Une anecdote où tu as connu des conditions météo particulièrement difficiles et où tu t'es dit « Oulà c'est chaud quand même ! » ?
Oui, et c'était justement sur un retour de Route du Rhum. En fait je travaillais en 2006 pour un Class40 qui avait abandonné aux Açores on était rentré donc des Açores jusqu'à Douarnenez et on s'était justement retrouvé dans une houle énorme et ce qui est vraiment impressionnant c'est ça quoi : l'impression d'être vraiment entre 2 collines quand on était au creux d'une vague c'était sacrément impressionnant. Mais on a réussi à arriver à Douarnenez sans encombre. Après, on allait dans le sens des vagues, donc ça rend les choses un peu plus faciles aussi.
En solitaire, c'est différent, forcément. Quand tu es en solitaire, généralement quand tout va bien, tout va bien quoi. Ce qui ce qui devient compliqué, c'est quand on commence à avoir un petit problème, car ce qu'il faut éviter, c'est la sur-avarie. Ca va très vite et ce n’est pas toujours évident d'intervenir tout de suite sur un problème. Alors il ne faut pas qu'il y ait une escalade dans les soucis, un effet domino… C'est un peu ça les enjeux du solitaire dans une tempête.
Tu as un souvenir particulier justement en solitaire où ça a été compliqué ?
Sur le Vendée Globe, la plus grosse tempête que j'ai vécue c'était dans l'Océan Indien où je me suis retrouvé vent de travers, je ne pouvais pas partir dans le sens du vent parce que j'allais me retrouver des vagues trop grosses.

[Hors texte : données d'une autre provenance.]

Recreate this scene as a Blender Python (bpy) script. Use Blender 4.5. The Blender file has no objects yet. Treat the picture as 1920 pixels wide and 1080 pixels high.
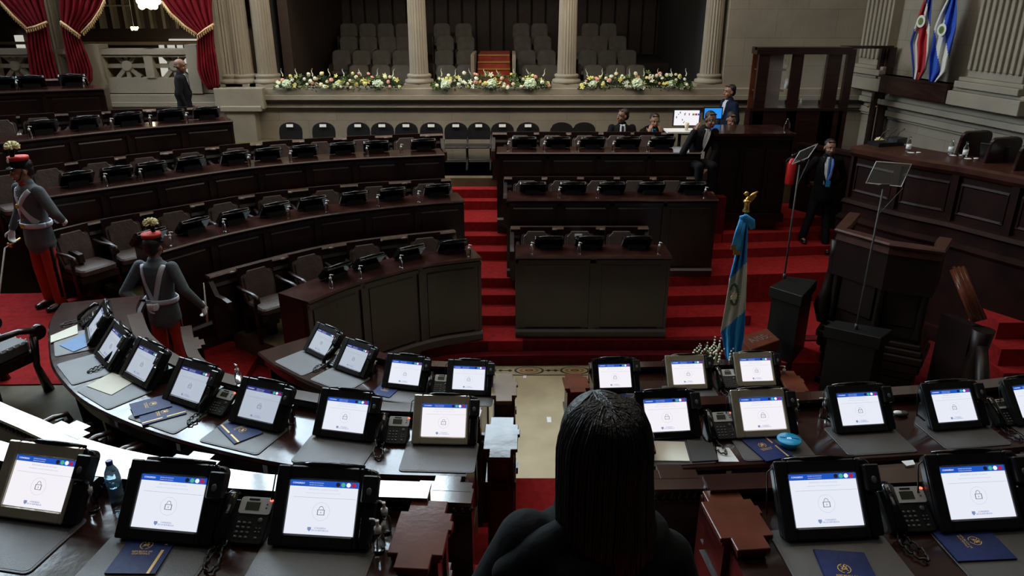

J’avais perdu ma mesure de vent à ce moment-là mais j'ai estimé plus de 50 nœuds de vent. C'était assez engagé.
On a plus le temps d'avoir peur dans ces conditions, il faut gérer.
Charlie Dalin
J'étais assez soulagé une fois que le vent a baissé. Après, on a pas le temps d'avoir peur dans ces situations là parce qu'on gère le bateau. L'objectif, c'est de garder le dessus, de bien faire passer le bateau dans les vagues et on a on a plus le temps d'avoir peur dans ces conditions, il faut gérer.